Egocentrique, solitaire et talentueux sont généralement les adjectifs qui viennent à l’esprit lorsque l’on évoque le nom de Vincent Gallo. Ce sont peu ou prou les qualificatifs que l’on peut apposer à ce recueil de musiques de films, enregistrées depuis 1979. Bien plus qu’elles ne démontrent le côté avant-gardiste et novateur savamment cultivé par VG, une manière narcissique de dire « j’étais là avant tout le monde », ces compositions révèlent surtout un sens de l’équilibre inné, exercice de voltige, que passe avec classe l’artiste.
La B.O. de The Way it is, improbable conte urbain, soit Orphée transposé dans le New York new-wave, rappelle que les notes solitaires et les instruments minimalistes au possible peuvent exprimer beaucoup plus qu’un déluge symphonique, ce qui était le lot d’une majorité de bandes originales, du moins il y a encore une vingtaine d’années. Les quinze compositions de The Way it is appartiennent ainsi autant au jazz funambule qu’aux expérimentations arty, vignettes de poche d’un événement mélodramatique à venir. Elles font aussi bien penser à Fred Frith qu’à Chet Baker. Entre improvisation mélancolique et contemplation acoustique, ces quinze dérives rappellent en outre que New York constitue un environnement créatif unique au monde.
En 1988, VG enregistre, toujours tout seul, ce qui deviendra la bande originale de Buffalo 66 neuf ans plus tard. Les ambiances monochromes n’ont guère changées, si ce n’est la présence d’un filet de voix fluette et seule au monde, comme le laisse entendre l’éloquent Lonely boy ou bien les titres aussi exquis que précis de ces compositions mélancoliques plus belles les unes que les autres.

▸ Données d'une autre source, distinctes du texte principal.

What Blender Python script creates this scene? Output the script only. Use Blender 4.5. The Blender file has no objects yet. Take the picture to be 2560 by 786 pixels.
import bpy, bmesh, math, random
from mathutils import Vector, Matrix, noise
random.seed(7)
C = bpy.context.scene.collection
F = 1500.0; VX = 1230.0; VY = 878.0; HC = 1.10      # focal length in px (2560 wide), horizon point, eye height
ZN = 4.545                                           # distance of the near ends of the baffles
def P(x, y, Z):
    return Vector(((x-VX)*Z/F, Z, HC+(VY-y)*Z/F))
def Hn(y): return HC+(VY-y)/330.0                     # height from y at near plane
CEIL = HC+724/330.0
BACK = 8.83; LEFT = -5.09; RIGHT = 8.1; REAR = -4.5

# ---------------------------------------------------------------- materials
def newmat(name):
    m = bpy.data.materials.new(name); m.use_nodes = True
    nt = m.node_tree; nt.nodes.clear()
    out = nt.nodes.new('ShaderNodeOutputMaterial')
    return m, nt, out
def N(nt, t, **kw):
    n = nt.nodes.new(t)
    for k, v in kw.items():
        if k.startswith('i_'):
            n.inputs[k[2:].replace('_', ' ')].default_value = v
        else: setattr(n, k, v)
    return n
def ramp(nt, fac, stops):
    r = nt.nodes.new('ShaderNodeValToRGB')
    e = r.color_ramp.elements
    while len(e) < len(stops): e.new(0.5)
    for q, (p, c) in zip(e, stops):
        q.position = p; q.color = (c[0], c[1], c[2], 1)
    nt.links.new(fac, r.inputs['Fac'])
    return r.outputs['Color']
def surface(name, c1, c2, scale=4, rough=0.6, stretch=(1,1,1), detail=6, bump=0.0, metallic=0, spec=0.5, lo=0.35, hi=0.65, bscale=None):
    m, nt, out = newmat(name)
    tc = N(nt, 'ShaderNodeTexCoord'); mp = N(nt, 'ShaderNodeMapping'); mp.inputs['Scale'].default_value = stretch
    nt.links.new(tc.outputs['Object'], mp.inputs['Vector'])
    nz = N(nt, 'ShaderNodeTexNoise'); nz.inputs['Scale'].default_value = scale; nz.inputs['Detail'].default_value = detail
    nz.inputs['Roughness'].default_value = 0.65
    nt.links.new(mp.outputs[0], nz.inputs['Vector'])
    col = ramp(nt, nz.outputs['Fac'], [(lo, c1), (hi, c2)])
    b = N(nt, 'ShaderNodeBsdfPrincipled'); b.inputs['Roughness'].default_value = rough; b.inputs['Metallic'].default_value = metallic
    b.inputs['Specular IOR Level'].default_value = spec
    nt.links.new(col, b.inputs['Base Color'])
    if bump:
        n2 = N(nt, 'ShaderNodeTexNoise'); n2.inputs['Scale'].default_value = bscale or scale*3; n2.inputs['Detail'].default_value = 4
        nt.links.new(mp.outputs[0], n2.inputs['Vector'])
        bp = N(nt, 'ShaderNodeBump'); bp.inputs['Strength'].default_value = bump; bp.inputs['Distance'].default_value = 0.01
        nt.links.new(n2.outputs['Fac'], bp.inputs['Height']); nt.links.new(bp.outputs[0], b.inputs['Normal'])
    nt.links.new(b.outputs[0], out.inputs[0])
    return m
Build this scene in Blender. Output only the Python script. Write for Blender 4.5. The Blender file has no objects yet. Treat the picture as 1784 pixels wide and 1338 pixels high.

Des extraits de Downtown 81, avec toujours cette fascination récurrente pour le nom « Brown », et de If you feel groggy jump complètent cette fascinante visite à travers les arcanes d’une oeuvre intense. « Quand la légende devient réalité, alors on imprime la légende ». Reste maintenant à rééditer le mythique album de Bohack et les raretés de Gray, avec Jean-Michel Basquiat, pour pleinement couronner Vincent Gallo, roi des iconoclastes géniaux depuis son classique When publié en septembre 2001.